There can be no doubt that the legislature had plenary power to authorize and provide a review of the fixation by the director of the state's experience factor, but there is nothing in the provisions of § 204(H), nor in the provisions of § 243, or any other part of such law, that authorizes such review. Why? Because the legislature intended, that aside from the limited review *Page 207 authorized by § 204(H), and after the expiration of sixty days, the rate as fixed should be non-reviewable.
Where applications for adjustments and refunds are made under § 243, Tit. 26, Code 1940, it must be assumed that the contribution rate fixed by the director is correct, and conclusively so. Whether or not there are erroneous payments or contributions, interest and penalties must be determined in the light of the contribution rate previously fixed. The legislature certainly did not contemplate, after the lapse of three years and more, the director could open up and go into, review and redetermine the state's experience factor, or the contribution rate of the employer and his employees. Such ruling would confound and make uncertain the law and the rights of taxpayers, and would jeopardize the integrity of the trust fund. The provisions of § 243, authorizing adjustments and refunds, contemplates that credit may be given on current taxes for the amount of such erroneous payment, or if this cannot be done, refund of the amount of such erroneous payment.

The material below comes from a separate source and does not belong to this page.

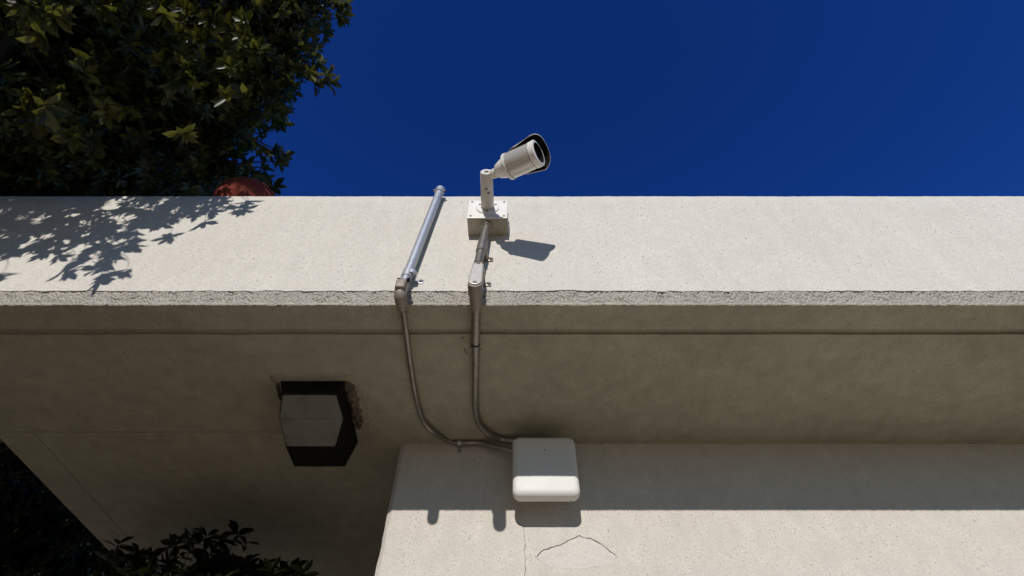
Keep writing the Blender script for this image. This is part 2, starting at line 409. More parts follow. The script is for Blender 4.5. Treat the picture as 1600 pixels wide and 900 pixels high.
for p_, q_ in zip(r, r[1:]):
    for i in range(3): bm.faces.new((p_[i], q_[i], q_[i + 1], p_[i + 1]))
o = obj('plaster_seam', bm, M_WALL, bld); o['label'] = 'raised wavy edge of an older plaster coat below the white box'

# ------------------------------------------------------------------ shared small hardware
def screw_mesh(r, h, name='screw'):
    b = B(); lathe(b, (0, 0, 0), (0, -1, 0), [(-0.003, r), (h * 0.6, r), (h, r * 0.6)], 12, False, True)
    me = bpy.data.meshes.new(name)
    for f in b.faces: f.smooth = False
    b.to_mesh(me); b.free(); me.materials.append(M_SCREW); return me
SCREW = screw_mesh(0.0042, 0.0025)
def screw(parent, pos, rot=(0, 0, 0)):
    o = link('screw', SCREW, parent); o.location = Vector(pos) - OFF[parent.name]; o.rotation_euler = rot; return o

# ------------------------------------------------------------------ junction box on the parapet
bx0, bx1, bz0, bz1, by = -0.154, -0.017, CAMZ + 1.564, CAMZ + 1.687, 0.8957
jb = empty('junction_box', ((bx0 + bx1) / 2, YF, bz0), 'square beige metal junction box on the parapet behind the camera arm', 'junction box')
bm = B(); box(bm, (bx0, by + 0.006, bz0), (bx1, YF + 0.002, bz1), 0.003); obj('box_body', bm, M_BOX, jb, smooth=False)
bm = B(); box(bm, (bx0 - 0.0015, by, bz0 - 0.0015), (bx1 + 0.0015, by + 0.0055, bz1 + 0.0015), 0.002); cov = obj('cover_plate', bm, M_CAMWHITE, jb, smooth=False)
for x in (bx0 + 0.011, bx1 - 0.011):
    for z in (bz0 + 0.011, bz1 - 0.011): screw(cov, (x, by, z))
bm = B(); box(bm, (bx1, by + 0.022, bz0 + 0.012), (bx1 + 0.005, YF + 0.002, bz0 + 0.075), 0.0015); obj('side_plate', bm, M_CAMBEIGE, jb, smooth=False)
ax, az = -0.086, CAMZ + 1.630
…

The trial court fell into a technical error in rendering a personal judgment against the director, and authorizing issuance of execution for its collection. The form of judgment should be one requiring the Director, Frank R. Broadway, to allow adjustments by giving credit on current taxes due, or refund the sum of money resulting from such overpayment, and pay the costs of the proceeding. Code 1940, Tit. 26, § 243.
Other questions suggested are not pressed.
We find no other error on the record, and the judgment, as here corrected, will be affirmed.
Corrected and affirmed.
THOMAS, LIVINGSTON, and STAKELY, JJ., concur.
GARDNER, C. J., and FOSTER and SIMPSON, JJ., dissent in part, as stated in the opinion of FOSTER, J.